Response by poster: *for the confusion. gah.
posted by disillusioned at 1:50 PM on June 14, 2012


Jacob G, what would be wrong with someone who had 1 and 10 mixed up getting a lower score than someone who had all the cakes off by one? That seems right to me.

If you otherwise like milqman's idea, I think you could use a fixed number (higher than 10) for the cakes the users incorrectly predicted would be in the top 10. The higher the fixed number, the greater the emphasis on correctly picking the top 10 vs. correctly ordering the picks that were in the top 10. E.g., if you have two user ballots x-2-3-4-5-6-7-8-9-10 and 10-2-3-4-5-6-7-8-9-1 (where the number is the judge's placement and "x" did not place in the top 10), and you decide the fixed number is 11, then the scores would be 10 and 18 respectively, so user #1 wins. If your fixed number is 25, then user #2 would win (24 pts versus 18 pts).

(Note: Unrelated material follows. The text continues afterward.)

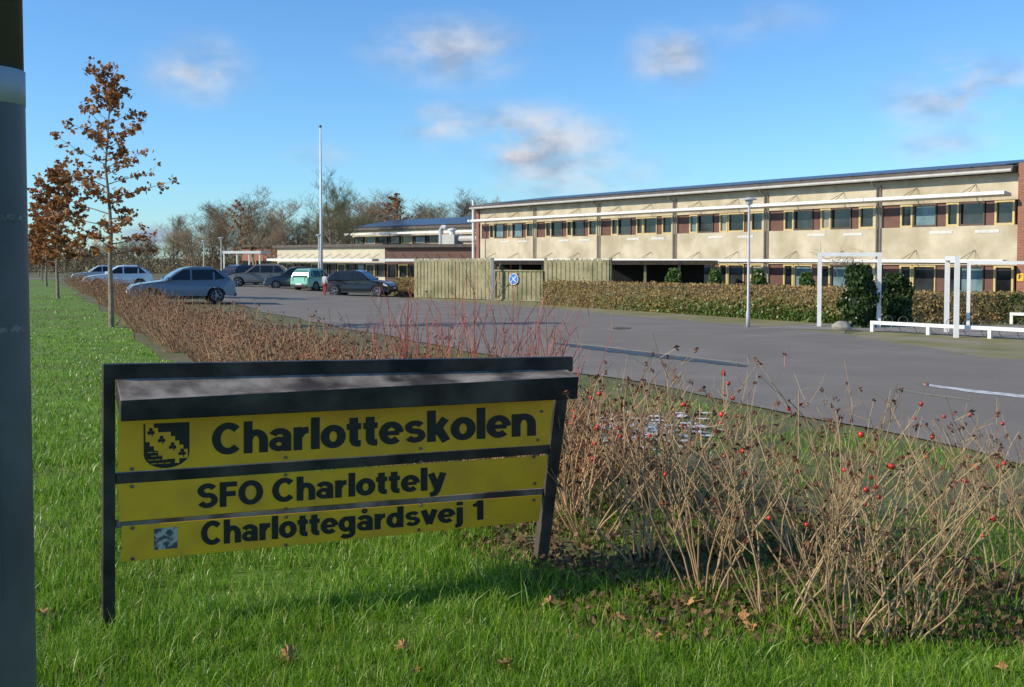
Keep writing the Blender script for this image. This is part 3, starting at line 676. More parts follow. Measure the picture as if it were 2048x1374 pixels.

Personally I think it makes more sense for user #2 to win in this scenario, since there are so many entries that "top 10" versus "not top 10" seems like a bigger distinction than "tenth place" versus "first place". (Under your scoring system, user #2 loses by three points.)
posted by purplecrackers at 8:28 PM on June 14, 2012


If nobody gets the top ten all correct, I would next look at users who got the top nine, then top eight, etc. It's so much simpler than these arbitrary point systems!
posted by vasi at 2:50 AM on June 15, 2012


purplecrackers - In my example, in both cases, both participants had correctly identified the top 10 cakes. However, the "1-10 switch" had 8 cakes in the correct position and the "off by one" had 0 cakes in the correct position. Seems more fair that the person who nailed 8 of them wins the contest.
posted by Jacob G at 6:44 AM on June 15, 2012


The likelihood that anyone will nail *any* of the cakes in order when picking 10 out of a set of 500 is very limited, unless there's a huge, clear difference in the quality of cakes submitted, such that the top 10 is pretty obvious. It's more likely you'll be trying to break ties among 2 or 3 people who picked 5 of the top 10 (regardless of position on their list) than you are to be breaking ties among people who picked all 10 of the top 10, even if they were in entirely the wrong order.

I would do this:

Have people submit a list of 10 cakes they think will be the top 10. No need to order them.

Rank people by how many of the actual top 10 appear on their list. If you have a tie for the winner -- say a few people all got 6 of the 10 -- then give them all a rank based on the actual finishing positions of the cakes they selected. So, if the 6 they right were 1, 2, 4, 5, 7 and 9, they'd get a score of 28, while someone who picked 1, 2, 3, 6, 8 and 10 would have a score of 30. Lowest score wins.

If you still have a tie, factor in the finishing positions of the 4 cakes that weren't in their top 10 in the same way, so that lowest score still wins.

If you really, really want to order them, then I think I'd go with a straight sum of the difference between where they ranked each of their 10 cakes and where the judges ranked them. But that'll mean somebody who got the first 9 cakes bang on and then picked cake 472 for their 10th position (for a total differential of 462) will potentially lose to someone who got none of the first 10 cakes right, but instead picked cakes 11-20 (because they'd be off by an average of 10 points, for a total differential of about 100).